[Python-Dev] Semantic of isinstance
Phillip J. Eby
pje at telecommunity.com
Tue Jun 27 15:48:58 CEST 2006
At 10:13 PM 6/26/2006 -0700, Guido van Rossum wrote:
>On 6/26/06, Greg Ewing <greg.ewing at canterbury.ac.nz> wrote:
>>Phillip J. Eby wrote:
>>>> > It's not inconsistent - isinstance() checks __class__ in *addition* to
>> > type() in order to allow proxying tricks like lying about your
>> > __class__.
>>>>If this is a deliberate feature, it's a bit patchy, because
>>it means the proxy can't lie about *not* being an instance
>>of its real type.
>>>>Perhaps Guido could clarify how much lying a proxy is
>>supposed to be able to get away with?
>>Sorry, I don't remember all the constraints. Read the code and weep.

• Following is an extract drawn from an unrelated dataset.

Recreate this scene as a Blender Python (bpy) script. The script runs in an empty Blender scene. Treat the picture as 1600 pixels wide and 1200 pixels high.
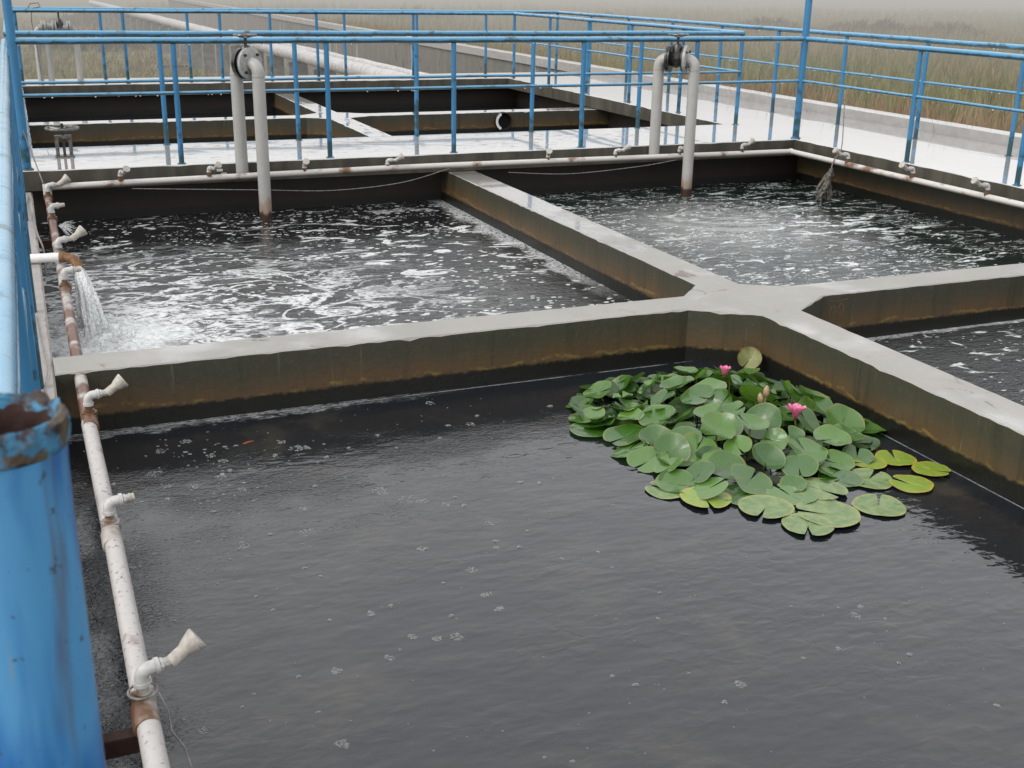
import bpy, bmesh, math, random
import numpy as np
from mathutils import Vector, Matrix, noise
R = math.radians
PI = math.pi
random.seed(7)
rng = np.random.default_rng(11)
sc = bpy.context.scene
col = sc.collection
W = -0.44            # water level in the tanks
BUB=[(0.915,4.477,14),(0.866,4.571,7),(1.199,3.818,16),(1.243,3.795,10),(1.116,3.948,12),(1.124,3.908,8),(1.318,3.737,7),(1.372,3.784,4),(1.378,3.703,5),(0.776,3.69,12),(0.807,3.887,6),(0.892,4.07,5),(0.647,3.723,5),(0.546,3.667,7),(0.54,3.695,4),(1.116,3.425,6),(1.13,3.42,5),(1.227,3.22,8),(1.38,3.387,5),(1.367,3.341,5),(1.442,3.317,5),(1.519,3.421,4),(1.413,3.527,6),(1.661,3.822,5),(1.73,3.79,5),(1.219,2.951,8),(1.215,3.051,9),(1.065,2.968,5),(1.109,3.172,4),(0.903,3.093,5),(0.833,3.07,6),(0.914,2.895,6),(0.979,2.859,6),(1.039,2.847,9),(0.815,2.81,6),(0.652,2.802,9),(0.856,2.842,3),(0.702,3.079,4),(0.552,3.202,4),(0.706,3.437,4),(0.742,3.358,4),(1.689,3.183,4),(1.682,3.071,3),(1.546,3.187,4),(1.75,2.86,3),(1.663,2.719,4),(1.384,2.489,5),(1.426,2.428,5),(1.708,2.322,7),(1.618,2.265,5),(2.261,2.51,6),(2.311,2.55,5),(2.242,2.572,3),(2.337,2.46,4),(2.088,2.371,5),(2.268,2.268,5),(2.207,2.245,4),(2.322,1.972,5),(1.958,2.366,4),(2.103,2.63,3),(0.583,2.468,9),(0.254,2.657,6),(0.213,2.723,4),(0.546,2.812,4),(0.557,2.626,4),(0.37,2.724,4),(0.41,2.775,3),(0.177,3.781,10),(0.179,3.643,8),(0.152,3.857,9),(0.416,3.432,3),(0.366,3.553,3),(0.518,3.304,4),(1.113,2.186,4),(1.599,2.423,3),(1.052,2.229,3),(0.486,3.978,5),(0.598,4.449,6),(0.611,4.34,5),(1.698,4.482,6),(1.615,4.801,6),(1.762,4.569,4),(2.131,4.568,5),(1.598,4.502,4),(1.516,4.371,4),(1.272,4.5,4),(1.003,4.335,5),(0.953,4.463,5),(0.81,4.428,5),(0.371,4.641,7),(0.485,4.712,8),(0.562,4.519,6),(0.565,4.29,8),(0.446,4.237,8),(0.321,4.414,12),(0.353,4.271,10),(0.221,4.136,10),(0.626,4.138,6),(1.117,4.403,4),(1.307,4.333,3)]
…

>This should be revisited for Py3k. The code became convoluted out of
>some needs in Zope; I can't remember if it was Zope 2 or Zope 3 that
>needed this (probably both) and I can't remember the specific
>situation where it was needed.
It was Zope 3 security proxies, although *any* proxy type benefits. The
idea was to make proxy objects be able to lie about their __class__ and be
believed by isinstance(). However, there was no requirement that
isinstance(ob, Proxy) return False, so that's not implemented. And lying
about __bases__ appears to only be allowed for things that aren't types.